Landmark Designation: 1999

National Register: 1984

Construction Date: 1880's

Architectural Style: Second Empire

The Coffin family of Sandstone Ranch brought to Colorado a proud heritage tracing back to England, 1066 and William the Conqueror. Through Tristram Coffyn, one branch of the family, came to Massachusetts in 1642. j The lure of the west brought his eighth generation descendant, Morse H. Coffin to Colorado with two friends to work among the support services to the burgeoning mining industry. They arrived in Boulder in 1859, having traveled through Fort Laramie and learned of Horace Greeley's visit two days earlier hand his report on the virtues of Colorado. With the decline in mineral activity in 1860 Morse Coffin turned his interests to agriculture and came to the area of Burlington in the spring of 1860. Both Morse H. and his brother Rueben F. took up land and became two of the most prominent agriculturists of Weld County. Rueben, with his planting of 2,000 walnut trees, established "Walnut Grove' which prospered and became a favorite picnic and recreation spot for family and neighbors, as well as being one of the first homestead claims taken with plans for irrigation; it was sold in 1920. Morse chose a spot of almost 360 acres approximately three miles east of Burlington. This ranch remains today as tangible and intact evidence of an important Weld County Pioneer family.

Here, Morse established "the Sandstone Ranch" with its necessary farm buildings and its stone quarry lying north of the St. Vrain River, sheltered slightly from wild Colorado winds by a slight rise in terrain. The land supported the family and has continued in service to today. In 1889 the site was crossed by the Burlington and Missouri River Railroad, which shortly thereafter provided a spur to the quarry just east of the family residence.

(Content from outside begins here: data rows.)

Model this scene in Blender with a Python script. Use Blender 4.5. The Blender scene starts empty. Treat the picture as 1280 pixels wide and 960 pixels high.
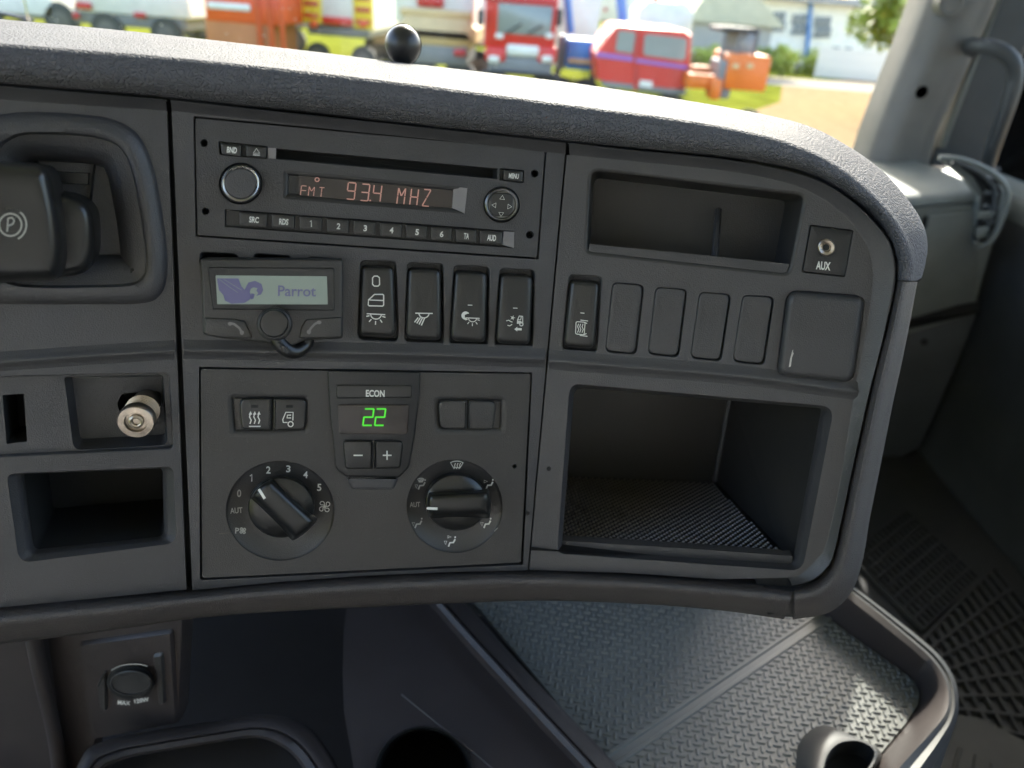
import bpy, math, random
from mathutils import Vector, Matrix
from mathutils.geometry import tessellate_polygon
random.seed(7)
PI = math.pi
SC = bpy.context.scene
COL = SC.collection

# ------------------------------------------------------------ camera
W, H, F = 1280.0, 960.0, 924.0          # photograph size and focal length in its pixels
CAMZ = 2.35                             # lens height over the yard, metres
pitch, roll = math.radians(27.8), math.radians(4.5)
upc = Vector((math.sin(roll)*math.cos(pitch), math.cos(roll)*math.cos(pitch), math.sin(pitch)))
vw = Vector((0, 0, -1))
fw = (vw - vw.dot(upc)*upc).normalized()
rt = fw.cross(upc)
R = Matrix((rt, fw, upc))               # camera axes -> world axes
CAM = Vector((0, 0, CAMZ))
cd = bpy.data.cameras.new('camera'); cam = bpy.data.objects.new('camera', cd); COL.objects.link(cam)
cam.matrix_world = Matrix.Translation(CAM) @ R.to_4x4()
cd.sensor_width = 36; cd.lens = F/W*36
cd.clip_start = .02; cd.clip_end = 3000
cd.dof.use_dof = True; cd.dof.focus_distance = .44; cd.dof.aperture_fstop = 6.5
SC.camera = cam

# ------------------------------------------------------------ light
wd = bpy.data.worlds.new('World'); SC.world = wd; wd.use_nodes = True
nt = wd.node_tree
sky = nt.nodes.new('ShaderNodeTexSky'); sky.sky_type = 'NISHITA'; sky.sun_disc = False
SUN_EL, SUN_AZ = math.radians(33), math.radians(6)     # azimuth from +Y (ahead), clockwise to the right
sky.sun_elevation = SUN_EL; sky.sun_rotation = SUN_AZ
sky.air_density = 1.0; sky.dust_density = 3.0; sky.ozone_density = .8
bgn = nt.nodes['Background']; bgn.inputs['Strength'].default_value = .15
nt.links.new(sky.outputs[0], bgn.inputs[0])
sl = bpy.data.lights.new('sun', 'SUN'); sl.energy = 2.0; sl.angle = math.radians(.8); sl.color = (1, .95, .86)
sun = bpy.data.objects.new('sun', sl); COL.objects.link(sun)
sd = Vector((math.sin(SUN_AZ)*math.cos(SUN_EL), math.cos(SUN_AZ)*math.cos(SUN_EL), math.sin(SUN_EL)))
sun.rotation_euler = sd.to_track_quat('Z', 'Y').to_euler()
vs = SC.view_settings
vs.view_transform = 'Standard'; vs.look = 'None'; vs.gamma = 1; vs.exposure = 2.68
SC.render.engine = 'CYCLES'
try:
    SC.cycles.max_bounces = 8; SC.cycles.diffuse_bounces = 5; SC.cycles.transparent_max_bounces = 12
except Exception: pass

# ------------------------------------------------------------ rays and surfaces
def ray(px, py):
    return R @ Vector(((px-W/2)/F, -(py-H/2)/F, -1.0))
def on_plane(px, py, p0, n):
    d = ray(px, py); t = (p0-CAM).dot(n)/d.dot(n)
    return CAM + d*t
def onY(px, py, y): return on_plane(px, py, Vector((0, y, 0)), Vector((0, 1, 0)))
def onX(px, py, x): return on_plane(px, py, Vector((x, 0, 0)), Vector((1, 0, 0)))
def onZ(px, py, z): return on_plane(px, py, Vector((0, 0, z)), Vector((0, 0, 1)))
def G(px, py): return onZ(px, py, 0)
def rowd(px, py, t): return CAM + ray(px, py)*t

# the fascia: three planes that turn round the driver, all sharing one falling direction
Dn = (R @ Vector((-276, -3513, -924))).normalized()
def horiz(v):
    v = R @ Vector(v); v = v - v.dot(Dn)*Dn
    return v.normalized()
eA = horiz((4135, -70, -924)); eB = horiz((12100, -1194, 924)); eL = horiz((2300, 62, -924))
def nrm(e):
    n = e.cross(Dn).normalized()
    if n.dot(CAM - rowd(640, 480, .45)) < 0: n = -n
    return n
nA, nB, nL = nrm(eA), nrm(eB), nrm(eL)
pA = rowd(460, 300, .42)
pR = on_plane(686, 450, pA, nA); pL = on_plane(224, 430, pA, nA)
def xcL(py): return 210 + (py-125)*.041
def xcR(py): return 709 - (py-175)*.0894
BL = 6.0
def SN(px, py, h=0.0):
    a = px - xcL(py); b = px - xcR(py)
    if abs(a) < abs(b): p1, n1, p2, n2, k = pL, nL, pA, nA, a
    else: p1, n1, p2, n2, k = pA, nA, pR, nB, b
    w = min(1, max(0, (k+BL)/(2*BL)))
    if w <= 0: return on_plane(px, py, p1+n1*h, n1), n1
    if w >= 1: return on_plane(px, py, p2+n2*h, n2), n2
    q1 = on_plane(px, py, p1+n1*h, n1); q2 = on_plane(px, py, p2+n2*h, n2)
    return q1.lerp(q2, w), n1.lerp(n2, w).normalized()
def S(px, py, h=0.0): return SN(px, py, h)[0]
def E(px, py, h, d):
    p, n = SN(px, py, h); return p - n*d

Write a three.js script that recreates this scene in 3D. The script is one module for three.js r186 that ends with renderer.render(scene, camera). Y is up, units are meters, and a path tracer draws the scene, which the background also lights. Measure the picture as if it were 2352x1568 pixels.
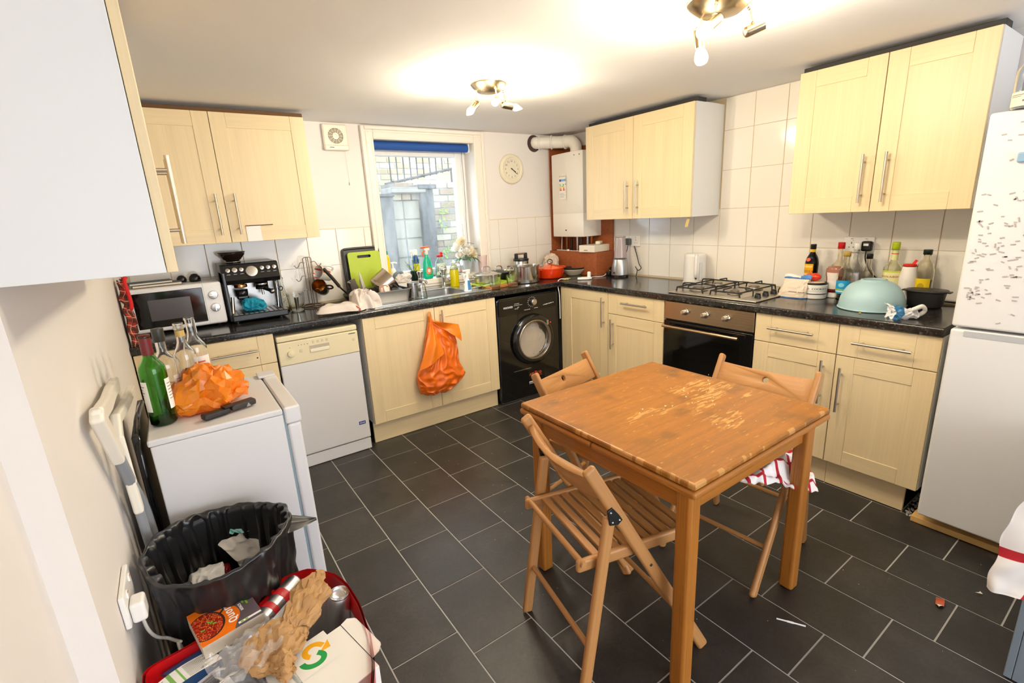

The quarry supplied stone to Denver, other parts of the state and as far as Chicago.

Through the years the Coffin name has been a part of notices of social and civic affairs in the region. Brother George was at one time treasurer of Weld County and Longmont City Councilman and Mayor. Morse was co-founder of the first public school district in Colorado (Idaho Creek District). Among his public writings is a series of installment accounts, running from December 14, 1878 through March 15, 1879, on the famous Sand Creek Massacre of 1864. These writings and other journal entries were later turned into a book called "The Battle at Sand Creek". Morse was a member of Captain Nichols Company D., the purpose of which was to keep open the highways to the East, to protect ranchers from Indian attack, etc. The contribution of Morse H. Coffin to the agriculture economy of the region is attested to by the continued productivity of Sandstone Ranch. In recent years the land has been worked by local tenants responsible to members of the family who now live out-of-state. The Ranch was sold in 1981 to the Bigelows who completed a renovation of the residence as a home for their family of five. The Bigelows sold the land and the house to the City of Longmont to be used as a Community Park.